The fly is a sphere of radius f. Assume that the racquet is moving in a straight line perpendicular to the plane of the ring. Assume also that the fly's center is inside the outer radius of the racquet and is equally likely to be anywhere within that radius. Any overlap between the fly and the racquet (the ring or a string) counts as a hit.
I tried solving the above without looking at the answer and failed. I proceeded to find the area of the racquet for any g,r,R and t. I thought the probability would be: (area of racquet / area of circle with radius R) * (area of fly). Then I realized this fails to consider the case where the fly's radius is greater than the gap, in which case the probability should be 1. So at this point I have some equations that (i think) should provide me the area of the racquet. Here they are in lambda equation form in python (sorry, I haven't used latex in a while).
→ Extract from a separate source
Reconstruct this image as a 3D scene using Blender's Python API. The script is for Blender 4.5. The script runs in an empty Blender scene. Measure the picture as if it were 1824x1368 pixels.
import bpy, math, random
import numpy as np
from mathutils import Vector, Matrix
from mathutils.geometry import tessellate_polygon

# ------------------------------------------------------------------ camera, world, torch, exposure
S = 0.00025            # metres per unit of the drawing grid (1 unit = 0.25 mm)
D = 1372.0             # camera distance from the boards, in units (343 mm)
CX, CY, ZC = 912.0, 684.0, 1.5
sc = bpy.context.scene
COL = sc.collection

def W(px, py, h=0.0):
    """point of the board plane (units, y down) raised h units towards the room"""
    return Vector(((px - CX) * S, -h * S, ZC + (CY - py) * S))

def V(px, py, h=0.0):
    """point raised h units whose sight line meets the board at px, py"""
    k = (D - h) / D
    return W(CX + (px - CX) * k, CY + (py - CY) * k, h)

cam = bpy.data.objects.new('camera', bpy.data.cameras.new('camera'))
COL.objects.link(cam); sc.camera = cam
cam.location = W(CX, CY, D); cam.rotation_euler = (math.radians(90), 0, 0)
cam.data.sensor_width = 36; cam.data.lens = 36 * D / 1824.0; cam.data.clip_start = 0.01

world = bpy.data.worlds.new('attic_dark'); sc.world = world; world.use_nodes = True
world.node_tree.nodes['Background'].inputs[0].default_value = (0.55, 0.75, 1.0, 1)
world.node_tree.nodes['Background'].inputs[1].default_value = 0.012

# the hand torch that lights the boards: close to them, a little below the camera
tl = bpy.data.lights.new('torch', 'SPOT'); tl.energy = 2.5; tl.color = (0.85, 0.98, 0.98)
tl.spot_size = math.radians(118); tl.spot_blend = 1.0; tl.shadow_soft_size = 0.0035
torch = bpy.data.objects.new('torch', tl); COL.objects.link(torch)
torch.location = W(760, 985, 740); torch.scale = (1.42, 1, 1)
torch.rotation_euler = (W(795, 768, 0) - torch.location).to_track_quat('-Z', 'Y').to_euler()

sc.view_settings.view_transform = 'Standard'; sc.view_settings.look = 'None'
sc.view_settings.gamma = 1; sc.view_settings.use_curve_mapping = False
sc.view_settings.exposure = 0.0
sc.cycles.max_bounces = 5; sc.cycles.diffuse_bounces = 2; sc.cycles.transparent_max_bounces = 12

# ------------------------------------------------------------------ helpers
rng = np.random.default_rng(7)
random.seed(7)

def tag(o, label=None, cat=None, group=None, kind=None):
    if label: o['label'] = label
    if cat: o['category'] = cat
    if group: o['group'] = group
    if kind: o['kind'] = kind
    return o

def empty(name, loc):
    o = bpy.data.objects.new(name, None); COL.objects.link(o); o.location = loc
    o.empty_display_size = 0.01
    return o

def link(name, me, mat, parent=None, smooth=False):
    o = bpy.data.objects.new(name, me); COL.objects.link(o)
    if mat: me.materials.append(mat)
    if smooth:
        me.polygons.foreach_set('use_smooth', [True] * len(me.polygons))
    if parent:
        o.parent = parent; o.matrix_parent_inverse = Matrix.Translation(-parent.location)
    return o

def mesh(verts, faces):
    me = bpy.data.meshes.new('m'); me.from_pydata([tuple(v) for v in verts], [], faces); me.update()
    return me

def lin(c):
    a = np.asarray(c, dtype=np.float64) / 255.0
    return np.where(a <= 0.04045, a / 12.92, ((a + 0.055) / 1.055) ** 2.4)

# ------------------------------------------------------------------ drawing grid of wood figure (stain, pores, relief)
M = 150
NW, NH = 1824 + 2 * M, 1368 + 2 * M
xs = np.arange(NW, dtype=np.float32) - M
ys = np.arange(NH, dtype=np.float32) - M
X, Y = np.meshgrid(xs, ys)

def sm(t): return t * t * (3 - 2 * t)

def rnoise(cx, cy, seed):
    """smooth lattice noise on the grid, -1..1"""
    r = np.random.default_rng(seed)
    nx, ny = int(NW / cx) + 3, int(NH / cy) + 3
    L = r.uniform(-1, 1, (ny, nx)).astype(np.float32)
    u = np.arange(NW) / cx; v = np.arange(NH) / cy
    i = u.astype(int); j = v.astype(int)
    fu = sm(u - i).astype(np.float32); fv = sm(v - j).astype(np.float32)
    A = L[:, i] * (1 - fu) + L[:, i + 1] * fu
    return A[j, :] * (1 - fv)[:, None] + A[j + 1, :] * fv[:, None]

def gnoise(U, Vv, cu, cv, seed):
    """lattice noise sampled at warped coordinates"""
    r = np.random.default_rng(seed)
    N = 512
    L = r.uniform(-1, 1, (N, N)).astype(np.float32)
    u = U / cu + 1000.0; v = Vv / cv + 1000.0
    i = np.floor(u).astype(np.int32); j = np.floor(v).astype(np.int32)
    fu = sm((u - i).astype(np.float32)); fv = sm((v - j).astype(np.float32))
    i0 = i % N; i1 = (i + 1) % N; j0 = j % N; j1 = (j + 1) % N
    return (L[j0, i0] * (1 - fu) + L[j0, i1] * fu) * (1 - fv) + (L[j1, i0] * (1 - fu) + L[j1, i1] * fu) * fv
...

You could go on without reading this part. I'm providing it to show that I have done some work:
#variables dependent on i
l = lambda i: ( (R-t)**2 - (r + (g + 2*r)*i)**2 ) ** 0.5
B = lambda i: 2 * l(i) * (2*r)
k = lambda i: (g + 2*r)*i - r
h = lambda i: ( (R-t)**2 - k(i)**2 ) ** 0.5 - l(i)
C = lambda i: ( h(i)**2 + (2*r)**2 ) ** 0.5
x = lambda i: ( (R-t)**2 - (C(i)/2)**2 ) ** 0.5
theta = lambda i: 2 * asin( C(i) / (2.0*(R-t)) )
T = lambda i: r*h(i) + ( (R-t)**2 / 2.0 ) * theta(i) - (C(i)/2.0)*x(i)
#constant variables (independent of i)
P = int((R - (t+r)) / (g + 2*r))
n = (2*P + 1)**2
S = 4 * (r**2)
#areas
Asample = pi * (R**2)
A1 = Asample - pi*(R-t)**2
Aswat = A1 + 2 * ( (B(0)+2*T(0)) + 2 * sum( B(i) + 2*T(i) for i in range(1,P+1)) ) - (n*S)
Afly = pi * (f**2)
I then proceed to read the solution/analysis of this challenge (challenge solution). Here is a part of it:
The first step in solving this problem involves a standard trick. Instead of looking for the region that will hit the fly's circular body, we look for the region where the center of the fly must avoid. The problem is thus transformed into an equivalent one where we thicken the size of the racquet to t + f and the radius of the strings from r to r + f. And we consider the fly to be simply a single point, only focusing on its center.
Hmmm. How cool. That simplifies a lot! But I would like to see/know why that is equivalent? Why can you do that? What is this "standard trick"?
They say why it's equivalent: it is the region that the center of the fly has to avoid if the entire fly is to avoid the racquet.
The fly, by definition, consists of all points that have distance $f$ or less from the center. A string is defined as all points that have distance $r$ from the line at the center.
If the fly hits the string, then that means that there was a point that was simultaneously at most $f$ from the center of the fly and at most $r$ from the center of a string. This can be rephrased as the center of the fly being at most $f+r$ from the center of the string.